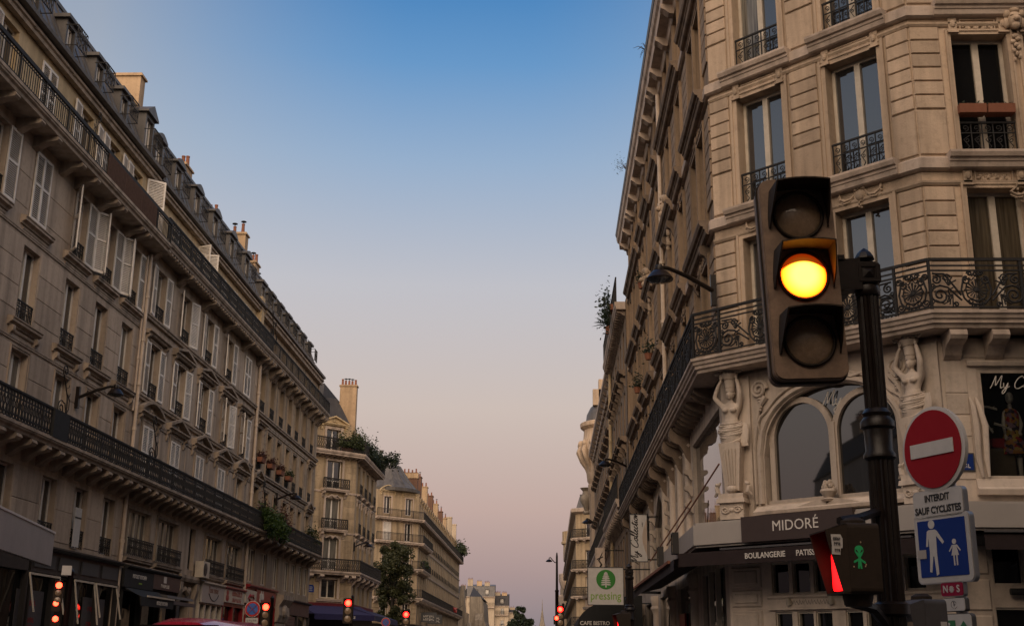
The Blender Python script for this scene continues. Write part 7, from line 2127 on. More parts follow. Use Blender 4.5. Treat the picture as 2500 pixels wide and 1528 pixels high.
plate('rim', .152, .068, .014, .026, 'dark_grey', mw, t, -.008); plate('plate', .146, .062, .012, .004, 'sign_white', mw, t, -.0122)
ob('emblem', MB().tube(arcpts(0, 0, .018, PI * .1, PI * 1.5, 10, -.0128), .0012, 4).bar((0, -.013, .014), (.002, -.013, -.004), .003).bar((.0, -.013, -.004), (.01, -.013, .0), .003).bar((.005, -.013, -.022), (.022, -.013, -.01), .0015).mesh('emblem', M['grey_box']), mw, t)
t, mw = sign('cycle_route_sign', 'white cycle route sign with a green panel and an upward arrow', .005, 1.735)
plate('rim', .222, .19, .02, .026, 'dark_grey', mw, t, -.008); plate('plate', .214, .182, .018, .004, 'sign_white', mw, t, -.0122)
ob('panel', MB().box(-.084, .0, -.0145, -.0126, -.06, .062).mesh('panel', M['sign_green']), mw, t)
ob('arrow', MB().profy([(.045, -.06), (.065, -.06), (.065, .02), (.08, .0), (.094, .012), (.055, .058), (.016, .012), (.03, .0), (.045, .02)], -.0145, -.0126).mesh('arrow', M['sign_green']), mw, t)
b = MB()
for x in (-.062, -.02): b.tube(arcpts(x, -.03, .02, 0, 2 * PI, 14, -.0152), .0025, 4, False)
b.bar((-.062, -.0152, -.03), (-.046, -.0152, .0), .004).bar((-.046, -.0152, .0), (-.02, -.0152, -.03), .004).bar((-.05, -.0152, .03), (-.046, -.0152, .0), .007).bar((-.05, -.0152, .03), (-.028, -.0152, .008), .005)
b.ball((-.043, -.0152, .043), (.008, .001, .008), 8, 5)
ob('pictogram', b.mesh('pictogram', M['sign_white']), mw, t)
PG = T(1.765, 5.98, 1.75) @ RZ(-math.radians(70))
inv = PG.inverted()
g = ped_signal('pedestrian_signal', 'grey unlit pedestrian light with a white sticker beside the sign post', PG, lit=False, arm=[tuple(inv @ Vector(q)) for q in ((2.0, 6.0, 1.62), (2.06, 6.15, 1.6), (2.1, 6.25, 1.6))])
ob('paper_sticker', MB().box(-.018, .018, -.001, 0, -.06, .03).mesh('paper_sticker', M['sign_white']), PG @ T(.1, .10, .0) @ RZ(PI / 2), g)
np_ = thing('street_name_plate', 'small dark blue street name plate behind the no entry sign', 'sign', FB @ T(.22, -.03, 4.5))
ob('plate', MB().box(-.22, .16, 0, .02, -.14, .14).mesh('plate', M['dark_grey']).copy(), WM[np_.name], np_)
ob('field', MB().box(-.2, .14, -.004, -.001, -.12, .12).mesh('field', M['sign_blue']), WM[np_.name], np_)
marks(np_, .26, .06, 'letter', WM[np_.name] @ T(-.03, -.005, -.06), 5)

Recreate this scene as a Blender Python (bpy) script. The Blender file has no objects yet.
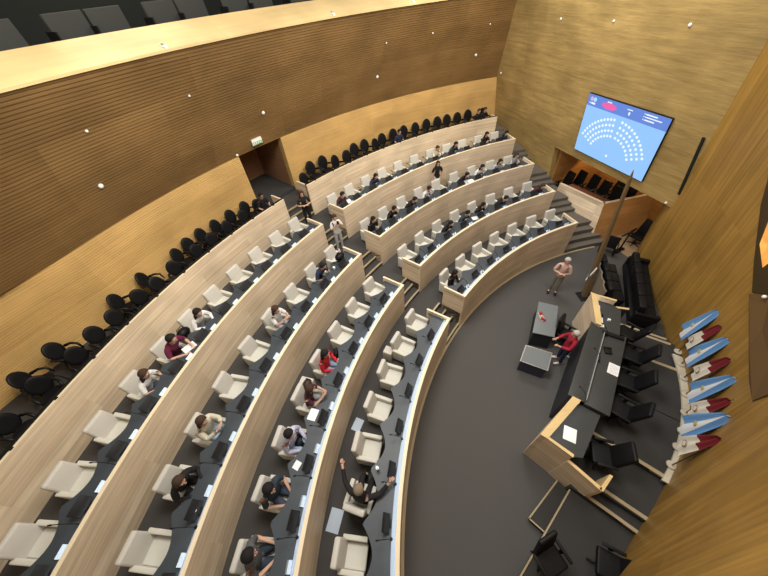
+--
Leave the pictures out and reproduce all of the records exactly.

The Blender Python script for this scene continues. Write part 7, from line 2127 on. More parts follow. Use Blender 4.5. Treat the picture as 2500 pixels wide and 1528 pixels high.
plate('rim', .152, .068, .014, .026, 'dark_grey', mw, t, -.008); plate('plate', .146, .062, .012, .004, 'sign_white', mw, t, -.0122)
ob('emblem', MB().tube(arcpts(0, 0, .018, PI * .1, PI * 1.5, 10, -.0128), .0012, 4).bar((0, -.013, .014), (.002, -.013, -.004), .003).bar((.0, -.013, -.004), (.01, -.013, .0), .003).bar((.005, -.013, -.022), (.022, -.013, -.01), .0015).mesh('emblem', M['grey_box']), mw, t)
t, mw = sign('cycle_route_sign', 'white cycle route sign with a green panel and an upward arrow', .005, 1.735)
plate('rim', .222, .19, .02, .026, 'dark_grey', mw, t, -.008); plate('plate', .214, .182, .018, .004, 'sign_white', mw, t, -.0122)
ob('panel', MB().box(-.084, .0, -.0145, -.0126, -.06, .062).mesh('panel', M['sign_green']), mw, t)
ob('arrow', MB().profy([(.045, -.06), (.065, -.06), (.065, .02), (.08, .0), (.094, .012), (.055, .058), (.016, .012), (.03, .0), (.045, .02)], -.0145, -.0126).mesh('arrow', M['sign_green']), mw, t)
b = MB()
for x in (-.062, -.02): b.tube(arcpts(x, -.03, .02, 0, 2 * PI, 14, -.0152), .0025, 4, False)
b.bar((-.062, -.0152, -.03), (-.046, -.0152, .0), .004).bar((-.046, -.0152, .0), (-.02, -.0152, -.03), .004).bar((-.05, -.0152, .03), (-.046, -.0152, .0), .007).bar((-.05, -.0152, .03), (-.028, -.0152, .008), .005)
b.ball((-.043, -.0152, .043), (.008, .001, .008), 8, 5)
ob('pictogram', b.mesh('pictogram', M['sign_white']), mw, t)
PG = T(1.765, 5.98, 1.75) @ RZ(-math.radians(70))
inv = PG.inverted()
g = ped_signal('pedestrian_signal', 'grey unlit pedestrian light with a white sticker beside the sign post', PG, lit=False, arm=[tuple(inv @ Vector(q)) for q in ((2.0, 6.0, 1.62), (2.06, 6.15, 1.6), (2.1, 6.25, 1.6))])
ob('paper_sticker', MB().box(-.018, .018, -.001, 0, -.06, .03).mesh('paper_sticker', M['sign_white']), PG @ T(.1, .10, .0) @ RZ(PI / 2), g)
np_ = thing('street_name_plate', 'small dark blue street name plate behind the no entry sign', 'sign', FB @ T(.22, -.03, 4.5))
ob('plate', MB().box(-.22, .16, 0, .02, -.14, .14).mesh('plate', M['dark_grey']).copy(), WM[np_.name], np_)
ob('field', MB().box(-.2, .14, -.004, -.001, -.12, .12).mesh('field', M['sign_blue']), WM[np_.name], np_)
marks(np_, .26, .06, 'letter', WM[np_.name] @ T(-.03, -.005, -.06), 5)

Recreate this scene as a Blender Python (bpy) script. The Blender file has no objects yet.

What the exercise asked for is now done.